Existing providers predate this taxonomy and are shown without a category.

Error Classification

When a check fails, we classify the error to distinguish provider outages from other issues:

  • Credential Failure (401/403) — Our API key is invalid or expired. This is our problem, not a provider outage. These checks are quarantined from status calculations.
  • Rate Limited (429) — We've been throttled. Not a provider outage.
  • Provider Error (5xx) — Server-side issue at the provider.
  • Timeout — Request didn't complete within 30 seconds.
  • Network Error — Connection couldn't be established.

Network Baseline

We maintain baseline pings to Cloudflare (1.1.1.1), Google DNS, and Quad9 DNS alongside model checks. If baseline pings degrade simultaneously with model checks, it indicates a network issue on our end — not a provider outage. This helps us distinguish "our internet is slow" from "the provider is down."

Data Pipeline

Every check result is written to disk immediately as a JSONL record with a SHA-256 checksum. A directory watcher tails these files and pushes records to MongoDB within seconds. Completed files are uploaded to S3 for durable backup. The raw data on disk is the authoritative source of truth — MongoDB can be rebuilt from it at any time.

AI100 Index

The AI100 is a composite score representing the health of the AI ecosystem. It is calculated as a running window average across all monitored models, weighted by status: healthy = 100%, recovering = 75%, degraded = 50%, down = 0%.

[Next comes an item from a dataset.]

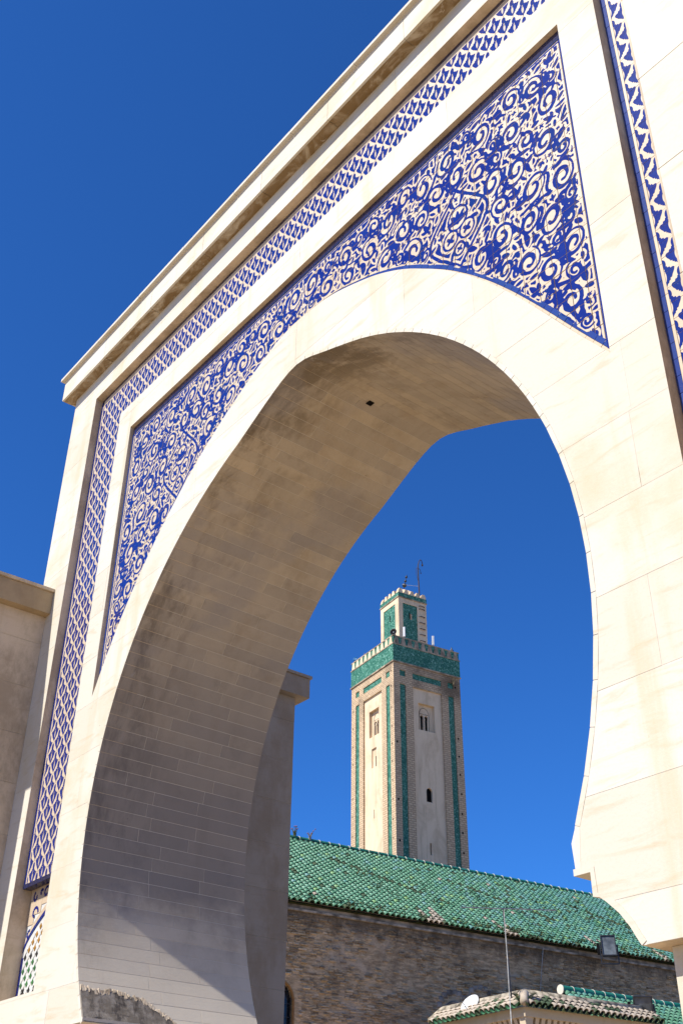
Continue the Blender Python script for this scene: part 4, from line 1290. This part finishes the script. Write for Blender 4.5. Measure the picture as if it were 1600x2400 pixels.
# masonry openings: arched window (partly hidden by the gate), two small openings
wins = [[(-9.85, 4.2 + G), (-8.80, 4.2 + G), (-8.80, 6.15 + G)] + [(-9.325 + .525 * math.cos(q), 6.15 + G + .62 * math.sin(q)) for q in np.linspace(.2, math.pi - .2, 9)] + [(-9.85, 6.15 + G)],
        [(-1.40, 6.0 + G), (-.80, 6.0 + G), (-.80, 7.02 + G), (-1.40, 7.02 + G)],
        [(-2.75, 5.6 + G), (-1.85, 5.6 + G), (-1.85, 6.35 + G)] + [(-2.30 + .45 * math.cos(q), 6.35 + G + .40 * math.sin(q)) for q in np.linspace(.2, math.pi - .2, 7)] + [(-2.75, 6.35 + G)]]
vs, tr = region([(S0, 0), (S1, 0), (S1, 9.0 + G), (S0, 9.0 + G)], wins)
m_ = MB(); extrude_mb(m_, vs, tr, 0, .45, True, True, 0, lambda x, y, z: (x, y, z)); hp('wall', m_, M_wallb)
m_ = MB(); m_.box((S0, .46, 0), (S1, 9.6, 9.0 + G)); m_.box((S0, .44, 0), (S0 + .3, .47, 10)); hp('hall_body', m_, M_black)
# bricks standing proud of the eroded face
bm_ = MB(); rr = random.Random(21)
def in_win(x, z): return any(min(q[0] for q in w) - .16 < x < max(q[0] for q in w) + .16 and min(q[1] for q in w) - .1 < z < max(q[1] for q in w) + .14 for w in wins)
row = 0; z = 5.0 + G
while z < 8.86 + G:
    x = -10.2 - rr.uniform(0, .3); hgt = .075
    while x < 10.2:
        l = rr.uniform(.16, .34)
        lac = math.sin(x * .9 + z * 1.7) + math.sin(x * .37 - z * 2.1 + 1)
        if rr.random() < .55 + .22 * lac and not in_win(x + l/2, z):
            d = rr.uniform(.012, .045) if rr.random() < .8 else rr.uniform(.05, .085); j = [rr.uniform(-.012, .012) for _ in range(8)]
            m = .012
            bm_.hexa([(x, .01, z + j[0]), (x + l - .02, .01, z + j[1]), (x + l - .02, .01, z + hgt - .012 + j[2]), (x, .01, z + hgt - .012 + j[3])][::1],
                     [(x + m, -d + j[0], z + m * .5 + j[4]), (x + l - .02 - m, -d + j[1], z + m * .5 + j[5]), (x + l - .02 - m, -d + .008 + j[2], z + hgt - .024 + j[6]), (x + m, -d + .008 + j[3], z + hgt - .024 + j[7])])
        x += l
    z += hgt + .004; row += 1
hp('brickwork', bm_, M_wallb, 'stuff')
# frames, glass, grille
def arch_frame(w, mat_, r):
    m_ = MB(); m_.tube([(x, .02, z) for x, z in w], r, 6); return m_
w0 = wins[0]
wo_ = hp('window', arch_frame(w0[1:], M_wood, .045), M_wood)
m_ = MB(); m_.box((-9.83, .20, 4.2 + G), (-8.82, .23, 6.8 + G)); hp('window_pane', m_, plain('dark_glass', (.015, .016, .02), .1, .5), par=wo_)
m_ = MB()
for k in range(7): m_.tube([(-9.75 + k * .15, .1, 4.2 + G), (-9.75 + k * .15, .1, 6.68 + G)], .009, 4)
for k in range(6): m_.tube([(-9.83, .1, 4.5 + k * .4 + G), (-8.82, .1, 4.5 + k * .4 + G)], .009, 4)
hp('window_grille', m_, M_darkmetal, par=wo_)
w1 = wins[1]
m_ = MB()
for a, b in (((-1.40, 6.0), (-1.34, 7.02)), ((-.86, 6.0), (-.80, 7.02)), ((-1.34, 6.95), (-.86, 7.02))): m_.box((a[0], .06, a[1] + G), (b[0], .16, b[1] + G))
wo_ = hp('window', m_, M_wood)
m_ = MB()
for k in range(6): m_.tube([(-1.30 + k * .08, .12, 6.0 + G), (-1.30 + k * .08, .12, 6.96 + G)], .008, 4)
hp('window_grille', m_, M_darkmetal, par=wo_)
w2 = wins[2]
hp('window', arch_frame(w2[1:], M_render, .06), M_render)
# rough render round the windows
m_ = MB()
for w, cxw, top in ((wins[2], -2.3, 6.75), (wins[1], -1.1, 7.02)):
    for q in np.linspace(.25, math.pi - .25, 9):
        x = cxw + .68 * math.cos(q); z = top - .30 + G + .62 * math.sin(q)
        m_.hexa([(x - .13, .0, z - .1), (x + .13, .0, z - .1), (x + .12, .0, z + .12), (x - .12, .0, z + .1)], [(x - .08, -.05, z - .06), (x + .09, -.04, z - .07), (x + .07, -.05, z + .08), (x - .08, -.03, z + .07)])
hp('window_render', m_, M_render)
# eaves: string course, cove, roof
m_ = MB(); m_.box((S0, -.10, 9.0 + G), (S1, .3, 9.065 + G)); hp('string_course', m_, plain('weathered_string', (.40, .35, .30), .9, .1, var=.3, sc=3))
m_ = MB(); m_.box((S0, -.05, 9.065 + G), (S1, .4, 9.26 + G)); m_.add([(S0, -.05, 9.24 + G), (S1, -.05, 9.24 + G), (S1, -.24, 9.27 + G), (S0, -.24, 9.27 + G), (S0, .3, 9.45 + G), (S1, .3, 9.45 + G)], [(0, 1, 2, 3), (3, 2, 5, 4)]); hp('eaves_cove', m_, M_render)
EO, EZ, RO, RZ = -.36, 9.20 + G, 4.80, 13.0 + G        # eave and ridge in (y, z)
mo = NT('mossy_roof_bed'); p = mo.pos(); M_moss = mo.fin(mo.mix(mo.ss(mo.noise(p, 3, 6), .4, .65), (.025, .028, .022), (.06, .065, .025)), .95, .05)
m_ = MB()
m_.add([(S0, EO + .1, EZ), (S1, EO + .1, EZ), (S1, RO, RZ - .08), (S0, RO, RZ - .08), (S1, 2 * RO - EO, EZ), (S0, 2 * RO - EO, EZ)], [(0, 1, 2, 3), (3, 2, 4, 5), (0, 5, 4, 1)])
m_.add([(S0, EO + .1, EZ), (S0, RO, RZ - .08), (S0, 2*RO - EO, EZ)], [(0, 1, 2)]); m_.add([(S1, EO + .1, EZ), (S1, RO, RZ - .08), (S1, 2*RO - EO, EZ)], [(0, 2, 1)])
hp('roof_bed', m_, M_moss)

def roof_mat(name, a, b, rough=.5, moss=.18):
    t = NT(name); p = t.pos()
    c = t.mix(t.ss(t.noise(p, 2.6, 4), .35, .65), a, b)
    c = t.mix(t.math('MULTIPLY', t.ss(t.noise(p, 17, 5, .7), .52, .72), moss), c, (.20, .24, .14))
    c = t.mix(t.math('MULTIPLY', t.ss(t.noise(p, .8, 6, .65), .60, .72), moss), c, (.07, .085, .03))
    t.bump(t.noise(p, 25, 4), .2, .005)
    return t.fin(c, rough, .35)
ROOF = [roof_mat('roof_green', (0.115, 0.308, 0.170), (0.138, 0.336, 0.193)), roof_mat('roof_light_green', (0.156, 0.363, 0.216), (0.184, 0.396, 0.248)), roof_mat('roof_deep_green', (0.078, 0.244, 0.129), (0.097, 0.271, 0.147)),
        roof_mat('roof_teal', (0.115, 0.317, 0.230), (0.138, 0.345, 0.262)), roof_mat('roof_blue_green', (0.156, 0.354, 0.299), (0.193, 0.386, 0.336)), roof_mat('roof_yellow_green', (0.213, 0.412, 0.142), (0.270, 0.469, 0.199)),
        roof_mat('roof_bare_clay', (.46, .37, .27), (.55, .46, .36), .8, .2), roof_mat('roof_mossy', (.05, .085, .04), (.09, .13, .06), .8, .5)]
def barrel(r0, r1, L, lift, th=.016, n=6):
    """half-barrel tile lying along -y..: lower end at y=0, upper end at y=L, local z up from the roof plane"""
    m_ = MB(); V = []
    for (r, y, z, k) in ((r0, 0, lift, 0), (r1, L, 0, 0), (r0 - th, 0, lift, 1)):
        for i in range(n + 1):
            a = math.pi * i / n
            V.append((r * math.cos(a), y, z + r * math.sin(a) * .95))
    fs = []; q = n + 1
    for i in range(n):
        fs.append((i, i + 1, q + i + 1, q + i)); fs.append((i + 1, i, 2*q + i, 2*q + i + 1))
    # inner face, short
    for i in range(n + 1):
        a = math.pi * i / n
        V.append(((r0 - th) * math.cos(a), .10, lift + (r0 - th) * math.sin(a) * .95))
    for i in range(n): fs.append((2*q + i + 1, 2*q + i, 3*q + i, 3*q + i + 1))
    m_.add(V, fs); return m_
def tile_field(parent, orig, ex, up_, cols, rows, pitch, expo, rad, pick, name, cap, seed, near):
    """rows of barrel tiles; orig = eave start, ex along the eave, up_ along the slope (unit vectors)"""
    ex, up_ = Vector(ex), Vector(up_); nz = ex.cross(up_).normalized()
    protos = {}
    base = barrel(rad, rad * .80, expo * 1.32, .028)
    lst = []
    rr = random.Random(seed)
    for i in range(cols):
        wob = rr.uniform(-.008, .008)
        for j in range(rows):
            mi = pick(i, j, rr)
            if mi is None: continue
            o = Vector(orig) + ex * (i * pitch + wob + rr.uniform(-.005, .005)) + up_ * (j * expo + rr.uniform(-.012, .012)) + nz * rr.uniform(.0, .008)
            yaw = rr.uniform(-.035, .035)
            lst.append((near(o), o, mi, yaw))
    lst.sort(key=lambda q: q[0])
    st = MB()
    for k, (d, o, mi, yaw) in enumerate(lst):
        e2 = (ex * math.cos(yaw) + up_ * math.sin(yaw)); u2 = (up_ * math.cos(yaw) - ex * math.sin(yaw))
        if k < cap:
            if mi not in protos: protos[mi] = base.mesh(name, [ROOF[mi]], True)
            ob = link(name, protos[mi], parent)
            m4 = Matrix((e2, u2, nz)).transposed().to_4x4(); m4.translation = o
            ob.matrix_local = m4
        else:
            st.add([tuple(o + e2 * v[0] + u2 * v[1] + nz * v[2]) for v in base.v], base.f, mi)
    if st.v: link(name, st.mesh(name, ROOF, True), parent, 'stuff')
slope = Vector((0, RO - EO, RZ - EZ)); SL = slope.length; upv = slope.normalized()
rows_h = 29; expo_h = (SL - .12) / rows_h
def pick_h(i, j, rr):
    x = S0 + i * .235
    q = rr.random()
    teal = .5 + .5 * math.tanh((x - 1.5) / 4)
    cl = math.sin(i * .9) + math.sin(i * .37 + 2)
    if j < 6 and cl > (.95 if -5 < x < 8 else 1.6) and j < 2 + (i * 7) % 5: return 6 if q < .8 else 7
    if j < 2 and q < .12: return 7
    if 9 < j < 22 and math.sin(x * 1.1 + j * .35) > .975 and q < .8: return 7
    if q < .004: return 6
    if q < .03: return 5
    if q < .04 + .55 * teal: return 3
    if q < .05 + .68 * teal: return 4
    if q < .62: return 0
    if q < .86: return 1
    return 2 if q < .985 else 7
HI = HM.inverted(); camL = HI @ Vector((0, 0, G))
def near_h(o):
    w = HM @ o
    return (w - Vector((0, 0, G))).length + (100 if o.x < -9.6 else 0)
tile_field(hall, (S0, EO, EZ + .01), (1, 0, 0), upv, int((S1 - S0) / .235), rows_h, .235, expo_h, .112, pick_h, 'roof_tile', 300, 5, near_h)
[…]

The score is available at six time windows: 1 minute, 5 minutes, 1 hour, 1 day, 1 week, and 1 month. The 5-minute window is the default "hero" score displayed on the homepage.

Independence

PowerOut.ai is not affiliated with any AI provider. We pay for our own API access and receive no compensation or preferential treatment from any provider. Our monitoring infrastructure runs on independent servers with independent network connectivity.

Open Data

Aggregate methodology and scores are published openly. Raw per-check telemetry data is retained as our proprietary dataset — this historical data is the foundation of the platform and cannot be replicated retroactively.